David Williams is also the author of Far Sides of the Only World (Carolina Wren Press, October 2004). His work has appeared in dozens of magazines, including The Atlantic, Hayden’s Ferry Review, Kenyon Review, and Orion, as well as several anthologies, including Poetry from the Amicus Journal (Natural Resources Defense Council), Post-Gibran: New Arab-American Writing (Syracuse University Press), Stories from Where We Live (Milkweed Editions), and Dinarzad’s Children: Contemporary Arab-American Fiction (University of Arkansas, 2004). His writing is discussed at length in Memory and Cultural Politics: New American Ethnic Literatures (Northeastern University Press).
Additional Praise:
“The poems of David Williams have the power to electrify, to stun us into clearer, larger consciousness. Through the gift of Traveling Mercies, we have access to a voice which is, at once, tender and utterly sturdy, compassionate yet unflinching, exquisitely sensitive to the places where lives break apart and the linkages which soothe them into healing.

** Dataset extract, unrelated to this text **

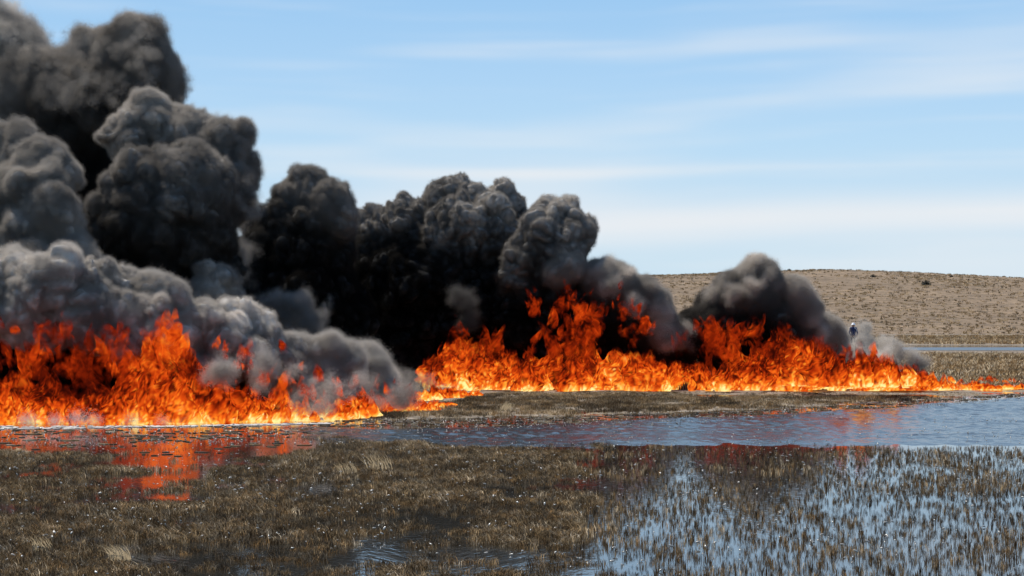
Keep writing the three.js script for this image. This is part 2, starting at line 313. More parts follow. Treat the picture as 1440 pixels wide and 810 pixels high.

These graceful, melodious poems brilliantly span the old world and the new, and the future which must contain both if we are to live in it. Wherever this voice travels, I want to travel too.”
—Naomi Shihab Nye
“There are very few poets who blend craft and commitment like David Williams. He has an exquisite instinct for capturing one moment that might summarize centuries of struggle. The language of the poems is so tactile you can feel it in your hands. Williams speaks on behalf of those without an opportunity to be heard…This poet is a lyrical rebel.”